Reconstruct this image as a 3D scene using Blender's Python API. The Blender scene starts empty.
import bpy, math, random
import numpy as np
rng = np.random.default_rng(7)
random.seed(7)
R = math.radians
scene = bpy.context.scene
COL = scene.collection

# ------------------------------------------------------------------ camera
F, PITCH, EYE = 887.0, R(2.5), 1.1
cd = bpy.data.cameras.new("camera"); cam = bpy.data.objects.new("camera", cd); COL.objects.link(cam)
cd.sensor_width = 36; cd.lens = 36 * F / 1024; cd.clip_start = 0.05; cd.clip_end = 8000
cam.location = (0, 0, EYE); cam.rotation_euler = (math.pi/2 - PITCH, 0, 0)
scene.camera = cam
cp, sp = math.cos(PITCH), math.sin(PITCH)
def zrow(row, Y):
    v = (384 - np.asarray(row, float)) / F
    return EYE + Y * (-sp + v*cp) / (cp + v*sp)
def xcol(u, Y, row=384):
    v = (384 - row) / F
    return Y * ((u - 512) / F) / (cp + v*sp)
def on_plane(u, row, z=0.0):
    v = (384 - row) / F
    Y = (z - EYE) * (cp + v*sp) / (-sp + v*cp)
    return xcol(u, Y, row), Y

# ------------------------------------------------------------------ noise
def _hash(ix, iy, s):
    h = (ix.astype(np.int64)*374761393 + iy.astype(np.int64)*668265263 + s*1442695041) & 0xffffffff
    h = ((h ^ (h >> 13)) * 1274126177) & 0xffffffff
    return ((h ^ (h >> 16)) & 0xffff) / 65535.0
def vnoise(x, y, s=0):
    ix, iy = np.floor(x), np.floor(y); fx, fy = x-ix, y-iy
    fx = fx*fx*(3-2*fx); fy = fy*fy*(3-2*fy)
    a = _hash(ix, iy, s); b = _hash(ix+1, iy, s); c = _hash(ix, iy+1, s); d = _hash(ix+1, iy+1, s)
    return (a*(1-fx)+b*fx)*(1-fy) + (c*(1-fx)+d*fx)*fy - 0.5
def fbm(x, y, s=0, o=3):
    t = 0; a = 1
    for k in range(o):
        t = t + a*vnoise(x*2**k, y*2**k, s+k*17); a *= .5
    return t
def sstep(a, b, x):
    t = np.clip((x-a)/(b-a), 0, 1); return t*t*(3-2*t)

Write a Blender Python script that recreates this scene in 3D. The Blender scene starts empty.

+++

- [Requirement] Within the listing above, find every line containing the string "starts" and return it.

- [Correct answer]
Reconstruct this image as a 3D scene using Blender's Python API. The Blender scene starts empty.
Write a Blender Python script that recreates this scene in 3D. The Blender scene starts empty.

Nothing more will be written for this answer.